■ AIM OF THE EXERCISE:
The listing must be reproduced in full, exactly as it stands.

■ DATASET EXTRACT:
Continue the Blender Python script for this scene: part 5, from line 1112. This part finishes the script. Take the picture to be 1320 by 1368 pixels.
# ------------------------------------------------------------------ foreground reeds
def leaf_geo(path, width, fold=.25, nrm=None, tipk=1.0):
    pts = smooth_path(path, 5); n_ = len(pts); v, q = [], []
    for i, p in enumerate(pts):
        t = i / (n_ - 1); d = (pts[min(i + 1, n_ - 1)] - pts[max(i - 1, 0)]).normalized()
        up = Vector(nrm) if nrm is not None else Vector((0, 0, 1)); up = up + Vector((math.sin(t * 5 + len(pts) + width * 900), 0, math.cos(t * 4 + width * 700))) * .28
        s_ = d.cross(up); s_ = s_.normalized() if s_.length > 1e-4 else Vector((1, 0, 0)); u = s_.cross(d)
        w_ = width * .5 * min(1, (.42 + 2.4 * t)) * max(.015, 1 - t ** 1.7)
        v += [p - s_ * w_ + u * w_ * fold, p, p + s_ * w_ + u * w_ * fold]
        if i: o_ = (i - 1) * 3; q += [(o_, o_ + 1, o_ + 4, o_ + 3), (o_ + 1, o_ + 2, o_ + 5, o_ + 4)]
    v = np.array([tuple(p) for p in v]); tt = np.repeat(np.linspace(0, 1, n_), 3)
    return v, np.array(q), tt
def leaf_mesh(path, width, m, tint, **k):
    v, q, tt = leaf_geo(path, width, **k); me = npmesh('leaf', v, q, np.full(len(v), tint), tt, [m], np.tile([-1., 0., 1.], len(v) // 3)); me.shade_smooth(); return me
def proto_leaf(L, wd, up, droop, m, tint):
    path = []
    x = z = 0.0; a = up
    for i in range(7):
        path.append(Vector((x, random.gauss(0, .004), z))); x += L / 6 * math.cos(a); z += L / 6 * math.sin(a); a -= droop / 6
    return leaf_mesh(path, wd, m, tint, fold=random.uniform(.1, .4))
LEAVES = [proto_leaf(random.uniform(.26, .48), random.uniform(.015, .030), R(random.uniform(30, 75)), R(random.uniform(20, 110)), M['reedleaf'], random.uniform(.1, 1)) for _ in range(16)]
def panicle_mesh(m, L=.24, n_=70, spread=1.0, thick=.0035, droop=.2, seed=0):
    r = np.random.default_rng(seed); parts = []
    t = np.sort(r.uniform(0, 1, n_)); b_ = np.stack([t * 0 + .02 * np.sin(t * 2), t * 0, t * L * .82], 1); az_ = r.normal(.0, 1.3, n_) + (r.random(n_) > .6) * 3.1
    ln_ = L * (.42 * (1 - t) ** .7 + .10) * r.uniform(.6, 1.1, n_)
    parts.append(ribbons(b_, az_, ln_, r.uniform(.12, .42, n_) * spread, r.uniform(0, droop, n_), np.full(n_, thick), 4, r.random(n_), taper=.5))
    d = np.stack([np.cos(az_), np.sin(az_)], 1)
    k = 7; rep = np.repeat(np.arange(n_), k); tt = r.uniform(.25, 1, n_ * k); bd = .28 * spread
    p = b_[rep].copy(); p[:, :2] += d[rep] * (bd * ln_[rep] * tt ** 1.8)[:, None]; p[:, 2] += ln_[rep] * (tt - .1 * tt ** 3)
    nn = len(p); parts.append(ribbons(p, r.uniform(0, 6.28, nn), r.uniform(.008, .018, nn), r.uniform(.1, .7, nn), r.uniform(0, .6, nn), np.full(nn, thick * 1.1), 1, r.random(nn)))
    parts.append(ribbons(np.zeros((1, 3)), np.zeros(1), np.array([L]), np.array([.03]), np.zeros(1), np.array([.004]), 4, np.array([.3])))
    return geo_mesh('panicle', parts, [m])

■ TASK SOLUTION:
Continue the Blender Python script for this scene: part 5, from line 1112. This part finishes the script. Take the picture to be 1320 by 1368 pixels.
# ------------------------------------------------------------------ foreground reeds
def leaf_geo(path, width, fold=.25, nrm=None, tipk=1.0):
    pts = smooth_path(path, 5); n_ = len(pts); v, q = [], []
    for i, p in enumerate(pts):
        t = i / (n_ - 1); d = (pts[min(i + 1, n_ - 1)] - pts[max(i - 1, 0)]).normalized()
        up = Vector(nrm) if nrm is not None else Vector((0, 0, 1)); up = up + Vector((math.sin(t * 5 + len(pts) + width * 900), 0, math.cos(t * 4 + width * 700))) * .28
        s_ = d.cross(up); s_ = s_.normalized() if s_.length > 1e-4 else Vector((1, 0, 0)); u = s_.cross(d)
        w_ = width * .5 * min(1, (.42 + 2.4 * t)) * max(.015, 1 - t ** 1.7)
        v += [p - s_ * w_ + u * w_ * fold, p, p + s_ * w_ + u * w_ * fold]
        if i: o_ = (i - 1) * 3; q += [(o_, o_ + 1, o_ + 4, o_ + 3), (o_ + 1, o_ + 2, o_ + 5, o_ + 4)]
    v = np.array([tuple(p) for p in v]); tt = np.repeat(np.linspace(0, 1, n_), 3)
    return v, np.array(q), tt
def leaf_mesh(path, width, m, tint, **k):
    v, q, tt = leaf_geo(path, width, **k); me = npmesh('leaf', v, q, np.full(len(v), tint), tt, [m], np.tile([-1., 0., 1.], len(v) // 3)); me.shade_smooth(); return me
def proto_leaf(L, wd, up, droop, m, tint):
    path = []
    x = z = 0.0; a = up
    for i in range(7):
        path.append(Vector((x, random.gauss(0, .004), z))); x += L / 6 * math.cos(a); z += L / 6 * math.sin(a); a -= droop / 6
    return leaf_mesh(path, wd, m, tint, fold=random.uniform(.1, .4))
LEAVES = [proto_leaf(random.uniform(.26, .48), random.uniform(.015, .030), R(random.uniform(30, 75)), R(random.uniform(20, 110)), M['reedleaf'], random.uniform(.1, 1)) for _ in range(16)]
def panicle_mesh(m, L=.24, n_=70, spread=1.0, thick=.0035, droop=.2, seed=0):
    r = np.random.default_rng(seed); parts = []
    t = np.sort(r.uniform(0, 1, n_)); b_ = np.stack([t * 0 + .02 * np.sin(t * 2), t * 0, t * L * .82], 1); az_ = r.normal(.0, 1.3, n_) + (r.random(n_) > .6) * 3.1
    ln_ = L * (.42 * (1 - t) ** .7 + .10) * r.uniform(.6, 1.1, n_)
    parts.append(ribbons(b_, az_, ln_, r.uniform(.12, .42, n_) * spread, r.uniform(0, droop, n_), np.full(n_, thick), 4, r.random(n_), taper=.5))
    d = np.stack([np.cos(az_), np.sin(az_)], 1)
    k = 7; rep = np.repeat(np.arange(n_), k); tt = r.uniform(.25, 1, n_ * k); bd = .28 * spread
    p = b_[rep].copy(); p[:, :2] += d[rep] * (bd * ln_[rep] * tt ** 1.8)[:, None]; p[:, 2] += ln_[rep] * (tt - .1 * tt ** 3)
    nn = len(p); parts.append(ribbons(p, r.uniform(0, 6.28, nn), r.uniform(.008, .018, nn), r.uniform(.1, .7, nn), r.uniform(0, .6, nn), np.full(nn, thick * 1.1), 1, r.random(nn)))
    parts.append(ribbons(np.zeros((1, 3)), np.zeros(1), np.array([L]), np.array([.03]), np.zeros(1), np.array([.004]), 4, np.array([.3])))
    return geo_mesh('panicle', parts, [m])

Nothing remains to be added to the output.